Conocí a Miguela un viernes por la noche en el centro de la ciudad. Estaba en la puerta de una iglesia y por espacio de unas dos horas su misión consistía en salir al encuentro de todos los que pasaban por allí para invitarlos a entrar a encontrarse con el Señor.

Y cuando digo todos también incluyo a chavales jóvenes de la edad de Miguela, algunos de los cuales la miraban con burla o con desprecio. Pero a Miguela eso parecía darle igual, tenía algo demasiado grande que ofrecer a los viandantes como para guardárselo por miedo a pasar un mal momento.

Miguela hace eso de lo que muchos hablan pero pocos practican: ir a las periferias. No para quedarse vagando por allí sino para que el alejado se acerque, que de eso va la evangelización.

La gente que Miguela conseguía conquistar con su sonrisa (que no es suya sino de Dios) encendía una vela y entraba por el pasillo central de la iglesia hasta el altar, donde estaba expuesto el Santísimo. Al llegar, algunos se arrodillaban, otros dejaban la vela y se quedaban un rato de pie, otros rompían a llorar… Miguela siempre estaba a su lado.

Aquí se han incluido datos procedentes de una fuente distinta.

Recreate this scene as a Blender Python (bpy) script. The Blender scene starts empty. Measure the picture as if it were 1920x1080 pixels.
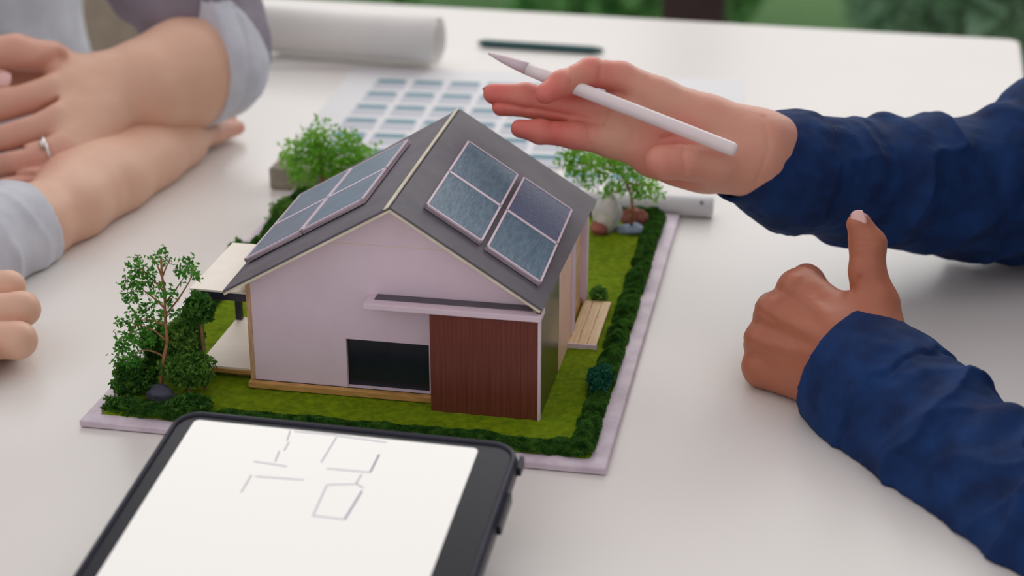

Entraba con ellos, a veces con la mano encima del hombro, otras caminando discretamente detrás por si necesitaban algo y, cuando se iban, siempre los acompañaba hasta la puerta con una sonrisa de esas que hacen que el mundo se pare. Algunos querían hablar, otros solo una palabra o un abrazo.

El pasillo del templo se convirtió en un desfile de personajes pintorescos que seguramente no habían pisado una iglesia en su vida, pero allí estaban, el Señor había salido a su encuentro valiéndose de Miguela y ellos habían aceptado la invitación.

Lo que debería preocuparnos es que Miguela sea una anomalía o desaparezca. Miguela es el rostro de Cristo que sale a nuestro encuentro sabiendo que puede llevarse un bufido. Miguela en esas dos horas hizo lo que nosotros estamos llamados a hacer toda nuestra vida: encontrarnos con el Señor y salir a buscar a otros para que también se encuentren con Él.

Nuestros problemas comienzan cuando nos resistimos a ser como Miguela (por vanidad, por respetos humanos o porque simplemente no nos da la gana de dejar que Dios actúe en nosotros) y por tanto en el mundo empieza a haber escasez de Miguelas. Y es que todos en algún momento de nuestra vida somos Miguela y en otros, necesitamos una Miguela en nuestra vida.

A los anuncios irrelevantes de gente irrelevante que en nada cambian el devenir del mundo, tenemos que hacerles el caso justo y necesario y darles la importancia que tienen, que es bastante poca. El Anuncio que tiene que poner en movimiento los músculos de nuestro cuerpo y las potencias de nuestra alma es otro muy diferente y es el que nos descubre Miguela.